Wielu polityków i komentatorów przy okazji dramatycznych wydarzeń we Francji mówiło jednym tchem o obronie europejskich wartości. Ale niewielu precyzowało, o jakie konkretnie wartości im chodzi. Tymczasem trzeba je zdefiniować, a może nawet odszukać. Bo czy wartością samą w sobie jest obrażanie jakiejkolwiek religii i jej wyznawców? A przecież z tego słynęli zamordowani pracownicy „Charlie Hebdo".
Oczywiście w tym przypadku nie ma usprawiedliwienia dla makabrycznej zbrodni, ale to również nie oznacza, że można usprawiedliwić szarganie świętości, jakiego dopuszczało się francuskie czasopismo. Tymczasem współczesna Europa nie chce albo nie umie tego dostrzec. A skoro tak, to może, broniąc prawdziwie europejskich wartości, w tym tolerancji dla religii, warto zawołać: „Nie jestem »Charlie«!".

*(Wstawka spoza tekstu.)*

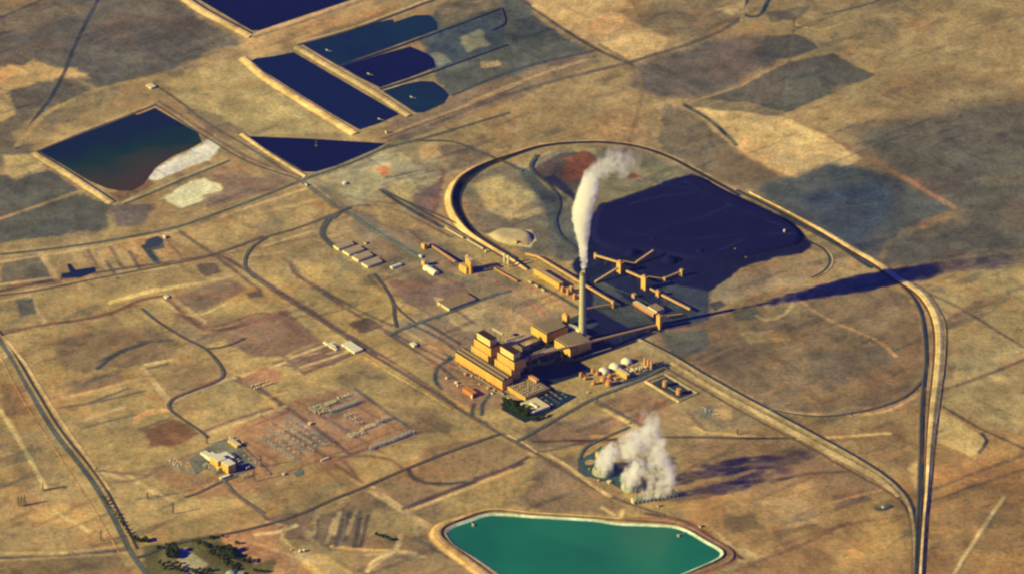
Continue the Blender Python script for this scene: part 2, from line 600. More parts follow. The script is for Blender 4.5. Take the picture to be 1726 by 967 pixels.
region([(-30, 152), (14, 152), (26, 192), (4, 205), (-30, 205)], (172, 144, 96), 16, 12)
region([(20, 225), (60, 195), (90, 215), (60, 245), (28, 238)], (138, 118, 84), 25, 30)
region([(95, 175), (190, 145), (200, 165), (110, 210)], (128, 110, 80), 25, 40)
region([(-100, 305), (85, 288), (138, 322), (-100, 395)], (88, 84, 76), 14, 14)
region([(-100, 385), (140, 325), (190, 345), (178, 385), (40, 405), (-100, 425)], (86, 83, 74), 16, 30)
region([(182, 345), (260, 345), (240, 378), (195, 382)], (98, 86, 80), 20, 25)
region([(5, 262), (62, 258), (80, 284), (28, 304), (8, 292)], (172, 146, 98), 16, 14)
region([(262, 142), (330, 120), (420, 98), (450, 120), (602, 222), (480, 226), (410, 232), (350, 195)], (158, 136, 92), 16, 20)
region([(300, 180), (370, 195), (410, 220), (350, 210)], (112, 100, 80), 20, 30, .8)
region([(395, 150), (470, 160), (520, 200), (440, 205)], (182, 158, 106), 30, 40, .8)
region([(345, 195), (415, 220), (513, 292), (460, 300), (340, 235)], (128, 108, 82), 20, 20, .8)
region([(330, 265), (440, 300), (400, 340), (300, 350), (380, 310)], (118, 100, 84), 20, 30, .8)
region([(380, 240), (400, 232), (455, 262), (440, 275), (395, 262)], (142, 122, 88), 20, 20)
region([(248, 302), (262, 283), (300, 262), (340, 244), (362, 228), (376, 246), (350, 268), (310, 286), (262, 305)], (214, 204, 174), 12, 22)
region([(185, 325), (225, 318), (250, 300), (260, 310), (205, 342)], (112, 84, 64), 12, 14)
region([(272, 335), (305, 315), (345, 300), (372, 312), (372, 326), (345, 338), (306, 352), (288, 344)], (232, 206, 150), 12, 16)
region([(340, 330), (480, 290), (500, 310), (350, 352)], (120, 98, 84), 14, 20, .8)
region([(0, 420), (300, 395), (540, 330), (560, 350), (430, 400), (160, 450), (0, 480)], (156, 130, 88), 25, 30)
region([(2, 440), (70, 430), (95, 470), (0, 485)], (104, 95, 78), 18, 24)
region([(190, 430), (260, 415), (275, 430), (200, 455)], (165, 138, 92), 20, 30, .7)
region([(460, 290), (640, 250), (740, 240), (750, 300), (600, 350), (530, 315)], (140, 124, 94), 30, 40)
region([(540, 300), (640, 262), (680, 258), (720, 290), (640, 320), (600, 345)], (158, 143, 108), 14, 16)
region([(632, 282), (655, 280), (656, 296), (640, 298)], (180, 118, 74), 12, 10)
region([(660, 306), (730, 290), (742, 300), (720, 330), (680, 340), (655, 320)], (168, 148, 104), 16, 24)
region([(700, 325), (745, 310), (742, 350), (725, 375), (690, 350)], (112, 92, 82), 18, 20)
region([(700, 245), (735, 240), (745, 262), (712, 268)], (176, 142, 96), 14, 18)
region([(740, 245), (790, 242), (830, 262), (800, 280), (760, 290)], (116, 98, 78), 18, 20)
# olive and grey flats beside the basins
region([(700, 40), (780, 0), (860, -40), (905, 30), (1003, 92), (760, 182), (735, 135), (722, 100)], (84, 84, 78), 20, 30)
region([(735, 58), (850, 18), (858, 50), (846, 78), (735, 114), (722, 92)], (64, 72, 80), 16, 20)
region([(775, 62), (810, 50), (825, 75), (790, 88)], (142, 136, 108), 14, 22, .8)
region([(725, 90), (745, 88), (760, 104), (738, 112)], (120, 120, 104), 12, 16, .8)
region([(850, 20), (900, 45), (925, 70), (860, 80), (845, 50)], (72, 76, 72), 20, 30, .8)
region([(740, 10), (840, -10), (850, 10), (745, 45)], (112, 98, 76), 20, 24)
region([(810, 105), (840, 100), (845, 110), (812, 116)], (168, 138, 98), 8, 8)
region([(570, -30), (900, -60), (700, 0), (500, 70), (430, 98), (400, 75), (440, 55)], (162, 130, 88), 16, 16)
region([(690, 180), (1000, 85), (1010, 105), (860, 170), (700, 232), (650, 240), (640, 225)], (124, 104, 82), 18, 20)
region([(860, -30), (1010, -40), (1125, 68), (1115, 85), (1060, 102), (1000, 75), (930, 35)], (188, 154, 104), 20, 20)
region([(1000, 30), (1080, 60), (1110, 72), (1050, 95), (1010, 70)], (196, 162, 110), 24, 30, .7)
region([(1040, 20), (1200, -20), (1250, 30), (1160, 60), (1100, 60)], (116, 100, 76), 30, 40, .8)
region([(1060, 115), (1180, 70), (1280, 60), (1345, 70), (1310, 110), (1180, 165), (1110, 168), (1068, 145)], (94, 84, 76), 60, 60)
region([(1205, 15), (1250, 5), (1262, 20), (1235, 25)], (170, 144, 100), 12, 14)
region([(1290, 20), (1370, 10), (1350, 30), (1300, 40)], (92, 86, 74), 14, 16, .8)
region([(1290, 62), (1345, 58), (1384, 80), (1340, 96), (1285, 108), (1270, 90)], (80, 78, 74), 14, 20)
region([(1300, 120), (1330, 105), (1402, 90), (1475, 128), (1326, 190), (1250, 172), (1180, 170), (1240, 150)], (84, 80, 72), 10, 14)
region([(1180, 168), (1260, 172), (1320, 192), (1300, 200), (1160, 180)], (118, 102, 76), 12, 16)
region([(1170, 182), (1215, 186), (1320, 198), (1400, 232), (1452, 268), (1420, 282), (1340, 300), (1308, 290), (1238, 248), (1200, 215)], (192, 160, 108), 16, 22)
region([(1120, 175), (1165, 190), (1240, 255), (1310, 295), (1330, 305), (1250, 320), (1180, 285), (1110, 250)], (112, 98, 78), 20, 20)
region([(1395, 150), (1560, 120), (1700, 140), (1726, 170), (1650, 175), (1500, 185), (1450, 180)], (132, 112, 80), 40, 60)
region([(1440, 215), (1650, 170), (1900, 165), (1900, 420), (1640, 440), (1560, 450), (1500, 445), (1608, 360), (1480, 280)], (90, 83, 73), 130, 110)
region([(1600, 250), (1780, 220), (1780, 330), (1650, 330)], (92, 86, 76), 40, 60, .7)
region([(1262, 318), (1330, 300), (1400, 276), (1450, 280), (1520, 305), (1608, 348), (1560, 372), (1510, 400), (1470, 440), (1380, 390)], (76, 80, 80), 45, 60)
region([(1330, 330), (1480, 310), (1520, 350), (1440, 420), (1400, 395)], (54, 64, 80), 70, 60, .9)
region([(1500, 400), (1600, 370), (1640, 400), (1560, 440), (1480, 445)], (92, 88, 78), 30, 40)
region([(1560, 470), (1800, 420), (1800, 760), (1600, 690), (1590, 560)], (150, 128, 88), 50, 60)
region([(1590, 560), (1650, 530), (1660, 500), (1620, 520), (1585, 545)], (112, 96, 78), 18, 20, .7)
region([(1585, 620), (1610, 615), (1608, 640), (1588, 640)], (108, 88, 70), 14, 16, .7)
region([(1580, 690), (1600, 700), (1662, 738), (1650, 762), (1635, 768), (1580, 745)], (182, 152, 100), 8, 10)
region([(1560, 800), (1800, 760), (1800, 1100), (1560, 1100)], (152, 116, 72), 60, 80, .8)
region([(1575, 860), (1726, 840), (1726, 880), (1580, 890)], (126, 100, 72), 30, 50, .5)
region([(1640, 890), (1740, 880), (1740, 920), (1640, 930)], (118, 98, 72), 30, 50, .5)
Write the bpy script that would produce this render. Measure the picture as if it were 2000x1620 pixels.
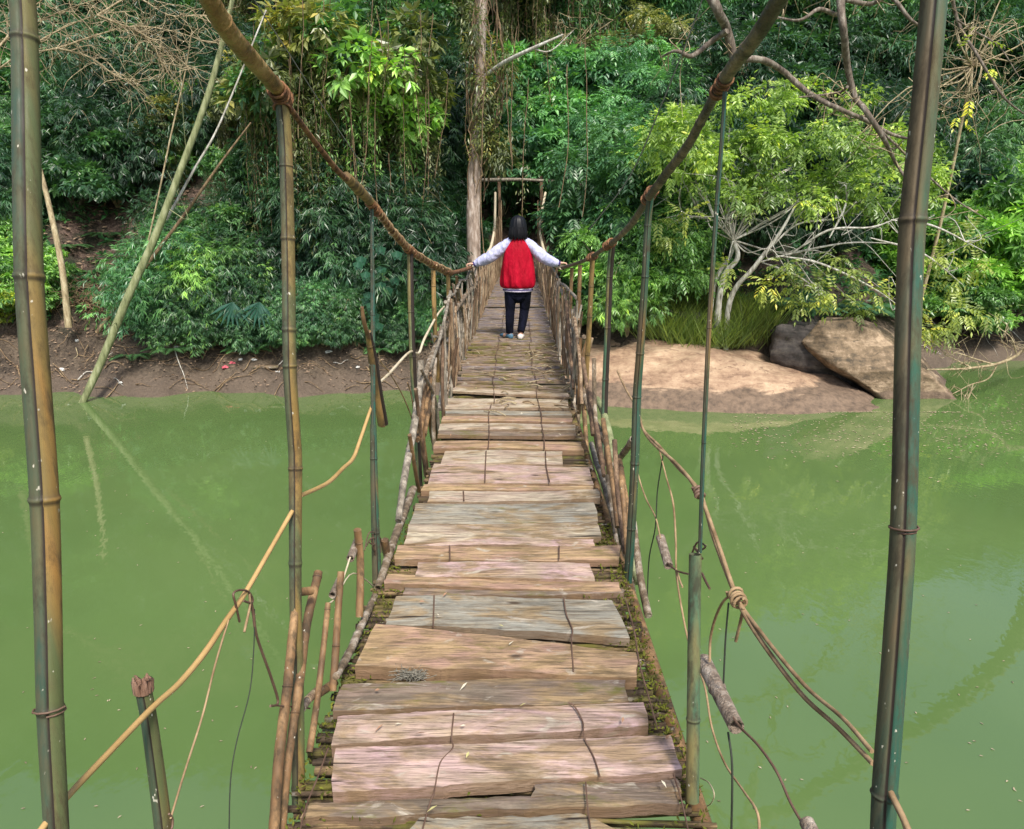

W ostatnich dniach pojawiały się sygnały, że Europa Zachodnia może być poddana kolejnym atakom terrorystycznym. Mówili o tym nie tylko politycy, ale nawet szef MI5, czyli brytyjskiego wywiadu, co robi niezwykle rzadko. Punkt widzenia służb jest taki, że jeśli wybucha wojna, to trzeba ją po prostu wygrać.
Kiedy jednak patrzymy dalekosiężnie, wówczas rodzi się pytanie: czy dzisiejsza Europa ma się czym bronić? I nie chodzi tu bynajmniej o pociski, lecz o wartości, którymi faktycznie mogłaby zademonstrować swoją siłę. Niedawno papież Franciszek sugerował, że nasz kontynent przypomina już tylko bezpłodną staruszkę. Jeśli tak, to czy ma ona wystarczająco siły, żeby stawić czoła swoim wrogom i przetrwać?
Są tacy, którzy uważają, że to, co się dzieje we Francji, świadczy o tym, iż filozofia multikulti okazała się utopią i poniosła w związku z tym porażkę. Sprawa jednak nie jest prosta. To, co się nie udało nad Sekwaną, w jakimś stopniu sprawdziło się nad Tamizą.